Mais dans quelle mesure ces partenariats prennent-ils en compte les préoccupations et les aspirations des décideurs politiques africains en matière de migration ? et quels sont les déterminants essentiels de l’élaboration des politiques migratoires africaines ?, l’auteur cite plusieurs stratégies et recherches élaborées pour le compte de l’Union africaine.
Sans surprise, l’extrême pauvreté est considérée comme la principale cause de migration des jeunes Africains le long de routes dangereuses et parfois même mortelles, comme le rappelle Mehari Taddele Maru.
Le deuxième déterminant des décisions politiques et des niveaux de coopération en matière de migration est la nature du régime (démocratie, transparence et responsabilité).

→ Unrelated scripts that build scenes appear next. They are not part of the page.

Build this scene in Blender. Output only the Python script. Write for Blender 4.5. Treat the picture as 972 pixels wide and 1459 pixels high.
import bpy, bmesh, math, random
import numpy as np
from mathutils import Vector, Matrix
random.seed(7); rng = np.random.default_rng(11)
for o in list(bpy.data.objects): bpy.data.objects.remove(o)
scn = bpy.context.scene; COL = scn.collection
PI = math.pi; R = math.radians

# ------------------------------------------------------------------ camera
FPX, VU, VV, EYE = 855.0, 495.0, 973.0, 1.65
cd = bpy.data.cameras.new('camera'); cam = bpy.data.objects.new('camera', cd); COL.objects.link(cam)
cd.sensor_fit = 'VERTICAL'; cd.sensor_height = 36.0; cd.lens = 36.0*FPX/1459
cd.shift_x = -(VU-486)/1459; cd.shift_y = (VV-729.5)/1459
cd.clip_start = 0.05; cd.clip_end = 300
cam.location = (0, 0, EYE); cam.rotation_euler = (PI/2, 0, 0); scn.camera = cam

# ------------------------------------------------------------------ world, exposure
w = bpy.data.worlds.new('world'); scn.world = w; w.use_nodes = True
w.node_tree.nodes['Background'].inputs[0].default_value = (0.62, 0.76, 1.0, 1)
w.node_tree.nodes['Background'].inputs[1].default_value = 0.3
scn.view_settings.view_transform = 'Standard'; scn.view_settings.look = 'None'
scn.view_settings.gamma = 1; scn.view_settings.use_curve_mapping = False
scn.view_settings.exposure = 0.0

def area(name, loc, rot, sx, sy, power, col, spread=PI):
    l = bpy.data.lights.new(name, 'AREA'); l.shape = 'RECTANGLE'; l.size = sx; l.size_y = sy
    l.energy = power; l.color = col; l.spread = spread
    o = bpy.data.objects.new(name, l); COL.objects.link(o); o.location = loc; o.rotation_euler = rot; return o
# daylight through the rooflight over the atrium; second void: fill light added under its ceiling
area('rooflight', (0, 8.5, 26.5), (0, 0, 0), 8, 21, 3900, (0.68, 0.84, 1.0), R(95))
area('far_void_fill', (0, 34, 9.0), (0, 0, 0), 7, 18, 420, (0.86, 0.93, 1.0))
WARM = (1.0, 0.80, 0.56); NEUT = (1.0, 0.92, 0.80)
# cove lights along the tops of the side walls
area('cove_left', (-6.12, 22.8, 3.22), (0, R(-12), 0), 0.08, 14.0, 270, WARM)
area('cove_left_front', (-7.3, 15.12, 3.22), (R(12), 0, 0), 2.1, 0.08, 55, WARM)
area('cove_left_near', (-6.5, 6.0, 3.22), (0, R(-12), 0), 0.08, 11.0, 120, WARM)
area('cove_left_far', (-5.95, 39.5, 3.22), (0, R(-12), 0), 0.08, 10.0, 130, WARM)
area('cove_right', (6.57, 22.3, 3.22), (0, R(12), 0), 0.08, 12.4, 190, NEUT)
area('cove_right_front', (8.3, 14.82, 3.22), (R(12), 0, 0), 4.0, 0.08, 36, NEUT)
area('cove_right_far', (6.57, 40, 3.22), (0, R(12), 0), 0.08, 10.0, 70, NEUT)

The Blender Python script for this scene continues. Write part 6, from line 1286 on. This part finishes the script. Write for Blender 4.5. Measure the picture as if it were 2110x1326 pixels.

Comme d’autres domaines de prise de décision publique, la politique migratoire est calculée en fonction des coûts ou des avantages associés à la politique intérieure basée sur la circonscription et des gains financiers à tirer de la coopération. Ce calcul coûts-avantages, à son tour, dépend largement du type de régime et de la façon dont il répond aux pressions politiques et aux risques diplomatiques.
Dans cette chronique, Mehari Taddele Maru revient également sur la responsabilité des Etats à assurer la protection des migrants.
Dans les pays démocratiques, “les gouvernements sont confrontés à des défis plus sévères étant donné que les décisions sur la migration sont considérées comme une violation du droit international des droits de l’Homme. Les institutions démocratiques constitutionnelles et la pression des électeurs contrôlent les actions du gouvernement”, écrit-il.
Toutefois, “en l’absence de tels mécanismes de responsabilité constitutionnels, les régimes moins démocratiques sont rarement confrontés à la pression en matière de prise de décision, notamment en ce qui concerne le retour des migrants clandestins”.
Et d’affirmer que “la responsabilité vis-à-vis du public et la réactivité envers les médias et des autres parties prenantes affectent le degré de coopération et de mise en œuvre des politiques”. Pour lui, “la nature des pays de destination d’où les migrants reviennent (démocratiques ou autoritaires, économiquement développés ou non) a un impact sur la prise de décision du côté africain”.
“C’est pourquoi certaines routes migratoires sont plus importantes pour les partenaires que d’autres. A titre d’exemple, les routes de la Méditerranée orientale bénéficient d’une grande attention politique, d’une couverture médiatique et d’une allocation de ressources malgré l’énormité, la gravité et les implications des autres routes plus critiques”, estime l’auteur de la chronique.
En clair, “la pression diplomatique et la responsabilité juridique fonctionnent plus efficacement dans les pays de destination européens qui jouissent de démocraties et de l’Etat de droit et des institutions que sur les itinéraires du Moyen-Orient avec moins de transparence et moins de responsabilité juridique et politique”.